Pronunciamos esta sentida sentencia -y otras- como en un melodrama de Douglas Sirk mientras recogemos las cenizas de nuestro ser querido en una pequeña urna de cristal ahumado con su nombre anotado en una pegatina. O cuando nos encontramos con otro semejante que ha sufrido el mismo trance canino. «Es que era como de la familia» Y siempre tenemos la frase a punto: «Solo le faltaba hablar». Menos mal que gracias a Walt Disney este problema quedó muy pronto solucionado y desde entonces no hay animal viviente que no emule la intachable dicción de Sir Lawrence Olivier. Y repasamos los años que nos ha acompañado, los mismos que hemos estado quitando sus cacas de aceras y jardines. Toda una vida que cantaría Antonio Machín. Pero ya se sabe que el mundo está hecho de buenos propósitos. Y donde dije «nunca más» se sustituye, por un «ya veremos». Y vuelta a empezar. De mentirijillas en mentirijillas. Como decía mi padre cuando incurría en una pequeña imperfección. «Me he dejado algunas mentirijillas» nos avisaba despues de revisar la faena pictórica.

Ahora que estamos de nuevo en periodo electoral, el horizonte vuelve a estar sombreado de mentirijillas. O mentirijonas. Basta mirar la cara de algunos políticos y políticas. Yo, cada vez que veo la sonrisa campechana de Isabel Bonig, no sé si está a punto de entonar el que ¡Viva la Pachanga! O de anunciar las 7 plagas de Egipto contra el Pacte del Botànic-2 de Ximo Puig y Mónica Oltra. Debo confesar que cuando llega este tiempo de promesas electorales, me siento tan distinguido como esas reinas del baile del instituto viviendo su día de coronación. «Reina por un día, por un día de ilusión».

Me encontraba yo en ese impasse emocional después de la muerte del último miembro de la familia de cuatro patas, hocico y rabo. De momento seguíamos teniendo a Totó, un perro mestizo y recogido que había despertado nuestra alma dickensiana cuando lo vimos con apenas un mes, abandonado dentro de una caja. Teníamos de momento a Totó para acurrucarse junto a nosotros en las largas noches de invierno, primavera, verano y otoño. Y en esto llegó el Big Bang Xavi. Sobra decir que en estos pocos meses de convivencia nada ha vuelto a ser igual. Ni para nosotros. Ni para Totó. Ni para los tiradores de los cajones. Ni las fundas del sofá. Ni para el descanso dominical. Todo lo que hasta ahora había constituido un mundo ordenado, silencioso, medido, ajustado a nuestro espacio doméstico y familiar se ha puesto patas arriba. Como si viviéramos en las antípodas. Boca abajo. Ya nada ha vuelto a ser igual como cuando Galileo descubrió que la tierra era como una naranja navel. Hay días en que me siento tan vulnerable, indefenso, como un héroe hitchcockiano frente la adversidad inesperada.

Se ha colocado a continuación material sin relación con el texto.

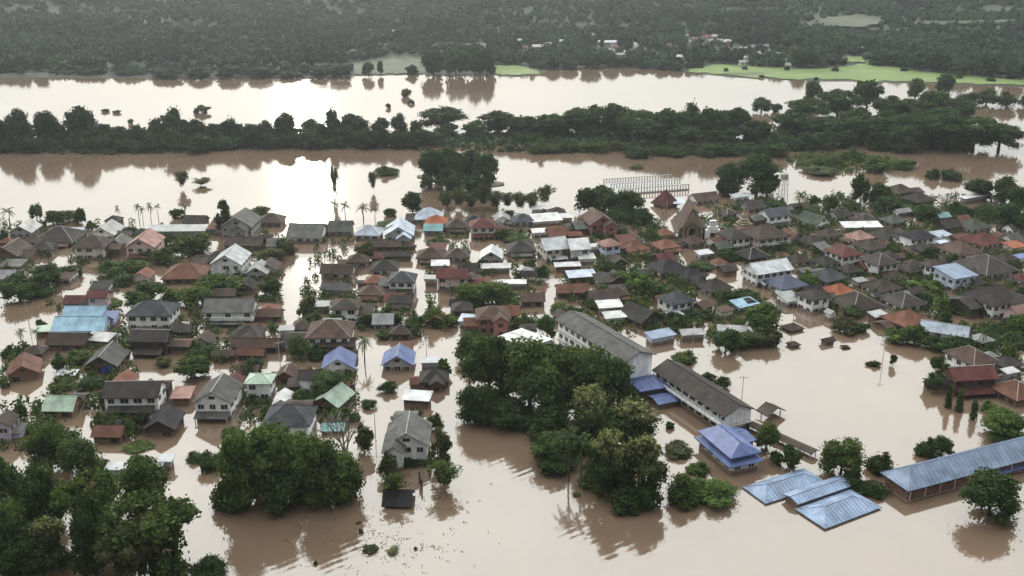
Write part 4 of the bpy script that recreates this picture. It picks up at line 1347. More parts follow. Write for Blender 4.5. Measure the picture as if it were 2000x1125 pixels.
p = at(1390, 470, 0)
rt = empty('temple_gate', (p.x, p.y, 0), R(8))
MB().box(-2.6, -1.0, -.7, .7, -.6, 4.2).box(1.0, 2.6, -.7, .7, -.6, 4.2).box(-1.0, 1.0, -.68, .68, 3.1, 4.18).build('wall', WALL['white'], rt)
MB().box(-1.9, 1.9, -.75, .75, 4.2, 5.4).build('upper_step', WALL['white'], rt)
MB().box(-1.2, 1.2, -.6, .6, 5.4, 7.6).build('crown_step', WALL['white'], rt)
MB().box(-1.0, 1.0, .3, .4, -.6, 3.1).build('door', WALL['wood'], rt)
put_label(rt, 'bright white stepped gate with a dark doorway', 'gate', 1390, 470, 30)

p = at(1452, 448, 0)
rt = empty('chedi', (p.x, p.y, 0), R(20))
MB().box(-3, 3, -3, 3, -1, 1.6).box(-2.4, 2.4, -2.4, 2.4, 1.6, 2.6).build('base', WALL['gold'], rt)
MB().lathe([(2.0, 2.6), (2.2, 3.2), (1.7, 3.5), (1.8, 4.2), (1.3, 4.5), (1.1, 5.8), (.6, 6.3)], 12).build('bell', WALL['gold'], rt)
MB().lathe([(.75, 6.2), (.4, 6.9), (.5, 7.0), (.26, 8.0), (.3, 8.1), (.04, 10.4)], 8).build('spire', WALL['gold'], rt)
put_label(rt, 'tiered golden chedi with a pointed spire', 'stupa', 1452, 448, 40)

# white colonnade at the water behind the temple
c, rz, W, D = rect((1208, 371), (1347, 361), (1215, 348), 2.2)
rt = empty('colonnade', (c.x, c.y, 0), rz)
MB().box(-W/2, W/2, -D/2, D/2, -1, .5).build('floor_slab', M_CONC, rt)
for yy in (-D/2 + .3, 0, D/2 - .3):
    for i in range(26):
        x = -W/2 + .3 + i * (W - .6) / 25
        MB().box(x - .17, x + .17, yy - .17, yy + .17, .5, 2.3).build('column', WALL['grey'], rt)
    MB().box(-W/2, W/2, yy - .22, yy + .22, 2.3, 2.5).build('beam', WALL['grey'], rt)
put_label(rt, 'long roofless white colonnade standing at the water', 'colonnade', 1275, 375, 140)

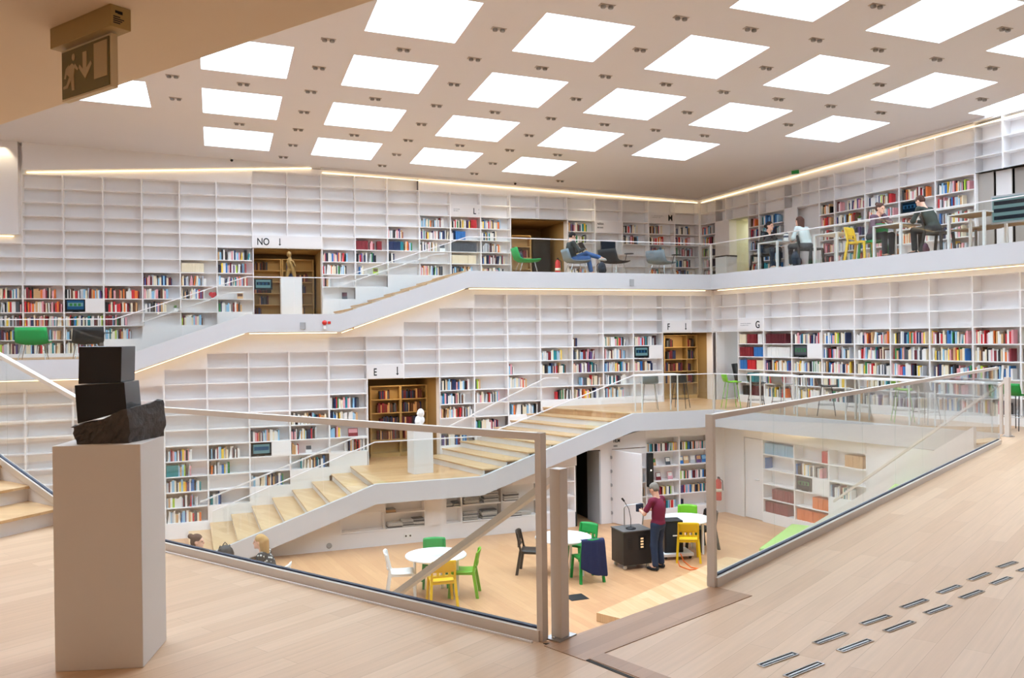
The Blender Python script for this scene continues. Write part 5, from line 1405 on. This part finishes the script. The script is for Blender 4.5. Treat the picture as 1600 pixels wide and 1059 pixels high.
cv = [at(1059, 876, .1), at(1062, 884, .012), at(1078, 890, .012), at(1092, 888, .012), at(1080, 886, .012), at(1068, 876, .012), at(1062, 862, .2)]
m = MB(); pts = []
for i in range(len(cv)-1):
    for k in range(6): pts.append(cv[i].lerp(cv[i+1], k/6))
m.tube(pts, .012, 6); o = m.build('power_cable', ['orange']); tag(o, 'orange power cable looping on the floor behind the loudspeaker', 'cable')
# open white door with hinges, store door leaf, edge-on screen
hs = x[10]; hp = FG.P(hs, .0); lp = Vector((3.03, 20.4, 0)); da = math.atan2(lp.y-hp.y, lp.x-hp.x); dl_ = (lp-hp).length
o = empty('door_leaf', hp, da, 'wide white door leaf standing open in front of the film shelves', 'door', 'open doors under the walkway')
MB().box(.02, -.022, .02, dl_, .022, 1.80).build('leaf', ['white'], o, bevel=.003)
for k in range(5): MB().tube([(.015, -.03, .22+.34*k), (.015, -.03, .30+.34*k)], .016, 8).box(.0, -.035, .23+.34*k, .05, -.022, .29+.34*k).build('hinge', ['greyp'], o)
hp2 = FG.P(x[9]-.02, .0); da2 = FG.a + PI - math.radians(68)
o = empty('door_leaf', hp2, FG.a+math.radians(93), 'grey white store door leaf opening into the dark store', 'door', 'open doors under the walkway')
MB().box(.0, -.02, .01, .62, .02, 1.79).build('leaf', ['bk light grey'], o); MB().tube([(.55, -.03, 1.0), (.45, -.03, 1.0)], .01, 6).build('handle', ['steel'], o)
s_, z_ = FG.hit(1016, 734, .12)
o = empty('display_screen', FG.P(s_, .12, z_), FG.a, 'tall black screen fixed between the film shelf bays', 'screen')
MB().box(-.07, -.04, -.42, .07, .06, .42).build('housing', ['black'], o); MB().box(-.012, -.045, -.02, .012, -.04, .01).build('power_light', ['lampw'], o)
# white door on the right wall
o = empty('door_2', FGR.P(.44), FGR.a); struct(o)
MB().box(0, .02, .02, .62, .06, dz-.02).build('leaf', ['white'], o); MB().tube([(.53, -.0, 1.0), (.53, -.04, 1.0), (.42, -.04, 1.0)], .011, 6).build('handle', ['steel'], o)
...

Para Xavi, como la Alicia de Lewis Carroll, la vida es un tobogán interminable de aventuras por donde deslizarse cada día. Su curiosidad por descubrir lo que encierra un armario, lo que puede contener una bolsa de la empresa de Juan Roig o desmenuzar un tomo con la poesía completa de Joan Vinyoli es infinita. Además, por falta de entrenamiento, me había olvidado que un cachorro de cuatro meses es una poderosa arma de destrucción de la paz doméstica. Hay días que pienso que mi autoridad sobre el reino animal está más cuestionada que la de un profesor de Instituto de Enseñanza Media. A veces me siento como esos padres tardíos a los que la llegada de un nuevo miembro familiar les pilla a punto de la prejubilación. Me han recomendado que pruebe con el mindfulness pero nunca he sido muy partidario de los tratamientos que no contienen ácido acetilsalicilico. Por cierto ¿alguien sabe dónde están mis calzoncillos bóxer?